─── Collected material

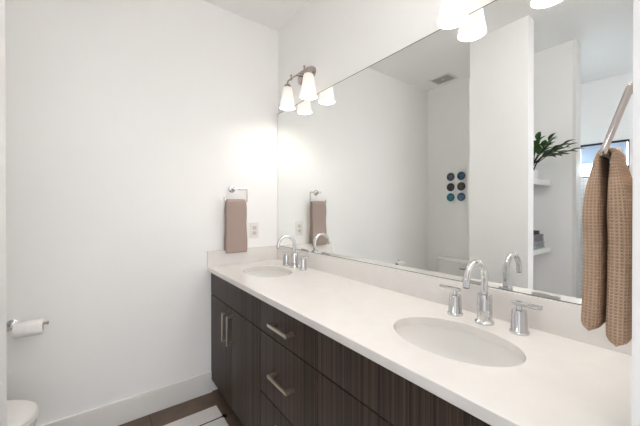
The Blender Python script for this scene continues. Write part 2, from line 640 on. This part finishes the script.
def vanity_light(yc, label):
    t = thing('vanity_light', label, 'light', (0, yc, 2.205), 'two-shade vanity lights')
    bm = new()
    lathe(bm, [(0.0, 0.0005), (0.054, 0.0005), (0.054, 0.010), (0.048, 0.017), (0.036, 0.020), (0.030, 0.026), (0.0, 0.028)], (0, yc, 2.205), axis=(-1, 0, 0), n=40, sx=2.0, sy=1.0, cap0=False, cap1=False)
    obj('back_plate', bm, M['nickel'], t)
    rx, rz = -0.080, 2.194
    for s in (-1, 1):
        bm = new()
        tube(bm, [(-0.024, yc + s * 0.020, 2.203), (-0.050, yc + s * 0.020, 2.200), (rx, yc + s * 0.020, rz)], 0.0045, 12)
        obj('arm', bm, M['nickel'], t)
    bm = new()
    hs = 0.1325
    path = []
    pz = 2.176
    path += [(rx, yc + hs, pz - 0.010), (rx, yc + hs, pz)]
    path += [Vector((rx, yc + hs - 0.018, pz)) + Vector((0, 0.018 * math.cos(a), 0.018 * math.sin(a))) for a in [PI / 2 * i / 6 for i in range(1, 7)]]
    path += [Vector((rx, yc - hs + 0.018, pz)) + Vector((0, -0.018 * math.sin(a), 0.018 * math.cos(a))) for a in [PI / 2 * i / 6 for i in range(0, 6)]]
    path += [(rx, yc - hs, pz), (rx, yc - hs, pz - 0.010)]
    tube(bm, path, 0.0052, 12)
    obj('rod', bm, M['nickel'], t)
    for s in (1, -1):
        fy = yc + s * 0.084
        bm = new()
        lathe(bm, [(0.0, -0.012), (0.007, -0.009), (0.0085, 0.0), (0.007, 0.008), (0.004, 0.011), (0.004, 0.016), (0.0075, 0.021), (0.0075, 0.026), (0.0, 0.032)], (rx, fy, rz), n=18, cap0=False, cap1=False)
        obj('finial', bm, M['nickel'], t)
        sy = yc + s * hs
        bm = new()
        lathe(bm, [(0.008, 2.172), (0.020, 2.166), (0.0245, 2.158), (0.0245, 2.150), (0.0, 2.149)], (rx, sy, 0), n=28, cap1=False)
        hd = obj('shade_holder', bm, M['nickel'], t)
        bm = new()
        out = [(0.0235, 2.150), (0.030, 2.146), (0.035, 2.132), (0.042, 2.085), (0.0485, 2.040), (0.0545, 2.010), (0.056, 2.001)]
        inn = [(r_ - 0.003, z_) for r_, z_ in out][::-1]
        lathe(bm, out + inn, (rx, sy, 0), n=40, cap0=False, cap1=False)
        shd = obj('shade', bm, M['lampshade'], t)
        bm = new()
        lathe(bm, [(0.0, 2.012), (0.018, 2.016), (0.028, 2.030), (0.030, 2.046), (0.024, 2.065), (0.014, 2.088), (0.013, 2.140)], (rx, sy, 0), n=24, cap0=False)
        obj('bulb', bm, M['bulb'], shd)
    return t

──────

*Exercise instructions*
Reproduce the material in full, word for word, and omit the pictures.

*Exercise result*
The Blender Python script for this scene continues. Write part 2, from line 640 on. This part finishes the script.
def vanity_light(yc, label):
    t = thing('vanity_light', label, 'light', (0, yc, 2.205), 'two-shade vanity lights')
    bm = new()
    lathe(bm, [(0.0, 0.0005), (0.054, 0.0005), (0.054, 0.010), (0.048, 0.017), (0.036, 0.020), (0.030, 0.026), (0.0, 0.028)], (0, yc, 2.205), axis=(-1, 0, 0), n=40, sx=2.0, sy=1.0, cap0=False, cap1=False)
    obj('back_plate', bm, M['nickel'], t)
    rx, rz = -0.080, 2.194
    for s in (-1, 1):
        bm = new()
        tube(bm, [(-0.024, yc + s * 0.020, 2.203), (-0.050, yc + s * 0.020, 2.200), (rx, yc + s * 0.020, rz)], 0.0045, 12)
        obj('arm', bm, M['nickel'], t)
    bm = new()
    hs = 0.1325
    path = []
    pz = 2.176
    path += [(rx, yc + hs, pz - 0.010), (rx, yc + hs, pz)]
    path += [Vector((rx, yc + hs - 0.018, pz)) + Vector((0, 0.018 * math.cos(a), 0.018 * math.sin(a))) for a in [PI / 2 * i / 6 for i in range(1, 7)]]
    path += [Vector((rx, yc - hs + 0.018, pz)) + Vector((0, -0.018 * math.sin(a), 0.018 * math.cos(a))) for a in [PI / 2 * i / 6 for i in range(0, 6)]]
    path += [(rx, yc - hs, pz), (rx, yc - hs, pz - 0.010)]
    tube(bm, path, 0.0052, 12)
    obj('rod', bm, M['nickel'], t)
    for s in (1, -1):
        fy = yc + s * 0.084
        bm = new()
        lathe(bm, [(0.0, -0.012), (0.007, -0.009), (0.0085, 0.0), (0.007, 0.008), (0.004, 0.011), (0.004, 0.016), (0.0075, 0.021), (0.0075, 0.026), (0.0, 0.032)], (rx, fy, rz), n=18, cap0=False, cap1=False)
        obj('finial', bm, M['nickel'], t)
        sy = yc + s * hs
        bm = new()
        lathe(bm, [(0.008, 2.172), (0.020, 2.166), (0.0245, 2.158), (0.0245, 2.150), (0.0, 2.149)], (rx, sy, 0), n=28, cap1=False)
        hd = obj('shade_holder', bm, M['nickel'], t)
        bm = new()
        out = [(0.0235, 2.150), (0.030, 2.146), (0.035, 2.132), (0.042, 2.085), (0.0485, 2.040), (0.0545, 2.010), (0.056, 2.001)]
        inn = [(r_ - 0.003, z_) for r_, z_ in out][::-1]
        lathe(bm, out + inn, (rx, sy, 0), n=40, cap0=False, cap1=False)
        shd = obj('shade', bm, M['lampshade'], t)
        bm = new()
        lathe(bm, [(0.0, 2.012), (0.018, 2.016), (0.028, 2.030), (0.030, 2.046), (0.024, 2.065), (0.014, 2.088), (0.013, 2.140)], (rx, sy, 0), n=24, cap0=False)
        obj('bulb', bm, M['bulb'], shd)
    return t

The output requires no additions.